In the presence of this uncertainty, UK data protection law has acted as an imperfect check on how decisions are automated. Article 22 of the UK GDPR provides a relatively simple rule for determining whether it is permissible to automate significant decisions. Generally, significant decisions must be taken with the involvement of a human being (unless certain exceptions apply, such as the express consent of the data subject). The rule is far from perfect. Human involvement in an automated decision does not guarantee that it will be fair. A person can be involved in a decision but have only an ambiguous level of control over it: they might, for example, lack the technical knowhow to understand the automated system that they oversee; or they might simply lack the time to properly review decisions.

But whatever the shortcomings of this backstop in securing fairness, the data (use and access) bill does not remedy them.
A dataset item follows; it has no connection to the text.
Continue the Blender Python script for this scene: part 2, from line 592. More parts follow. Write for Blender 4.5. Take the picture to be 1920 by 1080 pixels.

Instead, it limits the requirement for human involvement in significant decisions so that it only applies where a decision is taken using certain types of sensitive data (defined in Article 9 of the UK GDPR). What this neglects is that the effect of a decision (i.e. its potential to help or to harm) matters irrespective of the category of data it was based on. The bill’s new, more permissive rule is neither risk-based (in terms of decisions’ potential impact on the people they affect), nor based on the limits of available technologies. The effect of this change, therefore, is to water down the existing protection, whilst not offering any alternative means by which to guarantee fairness in the increasingly automated state.

The opportunity: a new public law for the automated state

The response to this change should not be to simply reinstate Article 22. A binary rule requiring human involvement in some decisions but not others will be decreasingly appropriate as public authorities become increasingly automated. Human involvement in a decision is better understood as a matter of degree which ought to be determined by the extent to which it calls for a distinctly human exercise of empathy, judgement or discretion.

Instead, what is needed is comprehensive, considered reform of the more flexible rules that govern human decision-makers: a new public law for the automated state.